Some of you may have heard already, but if not… I have accepted a new job in a broadcast journalism setting.  

This is going to be a big change not only for me, but for my family (work and personal). 

I have been working in this field for almost 10 years off and on. I began in print media to digital and now to live reporting. There have been adjustments made over the years with many more to come as the way of the world and the way people prefer to get their news changes.  

Over the last year and up until tomorrow, I have worked up to four jobs – part-time at a local church, and for Bienville, Claiborne and Webster Parish journals. I meet myself coming and going most of the time. It is not hard to imagine how busy and stressful my life is some days. All this on top of being a wife and mother to three young kids.  

But even with the responsibility and crazy schedule, giving those things up for this ONE job was not an easy decision.

I have enjoyed being my own boss, making sure I am available to my kids and all their extracurricular activities around the clock and having the power to say “yes” or “no” in any given situation.  

Even though this new job will require sacrifices, I truly believe that it will provide more opportunities to grow.

With that being said, I believe this may be my last column – at least for now. 

I have enjoyed sharing my life with you all – the ups, downs, ins and outs of motherhood and life in general. I have had the chance and platform to share some of the best and worst with you – an outlet I probably needed more than I realized at the time.  

This column has helped me to heal, laugh, reminisce and appreciate my motherhood journey and all that it encompasses.  

I hope I can continue to share all the silly things my girls say and do with you in some way or another over the upcoming days, weeks and years. I have always wanted to write a book, and this may make a good one.  

It’s a “Best Seller” in my eyes at least.  

If anything, I will just have three copies printed for the girls so that they can read it when they are a little older and share it with their kids, too.  

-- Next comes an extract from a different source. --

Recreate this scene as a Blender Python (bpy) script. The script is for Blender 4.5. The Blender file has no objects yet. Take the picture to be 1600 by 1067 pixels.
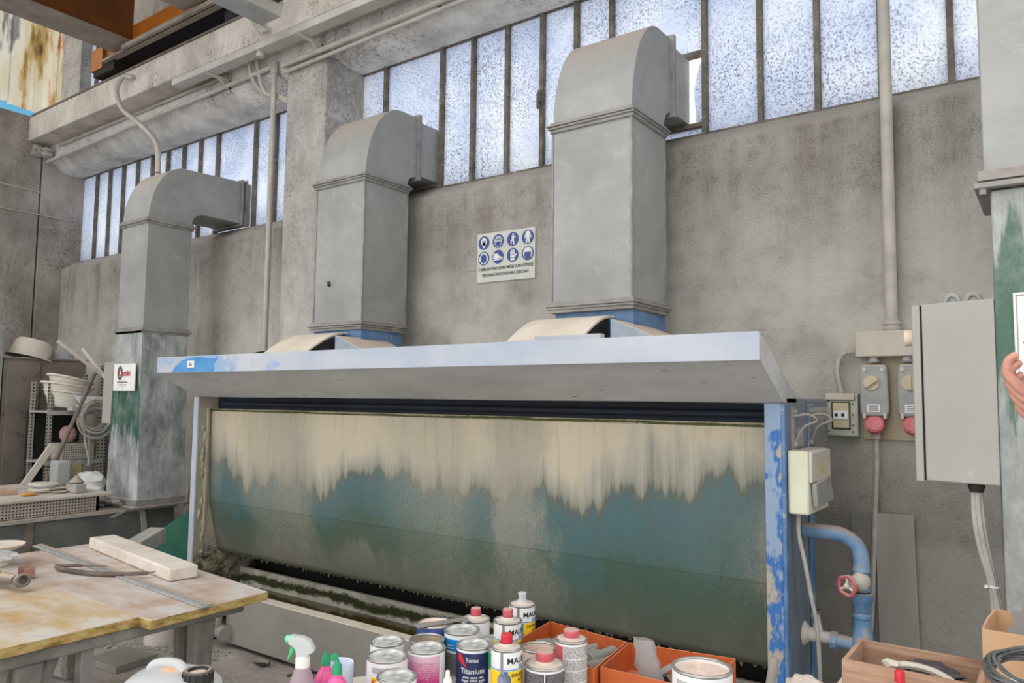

At the very least maybe they will look back as they are in the early days of their own parenthood journey and say, “Dang, now I understand why my mother was always on the brink of a mental breakdown.” 

But what can I say?  

If it’s not one thing, it’s a mother.

Paige Nash is a wife, mom and journalist, who is leaving us for ONE (work) job. We at the journals wish her the best of luck and hope that she knows she always has a home here.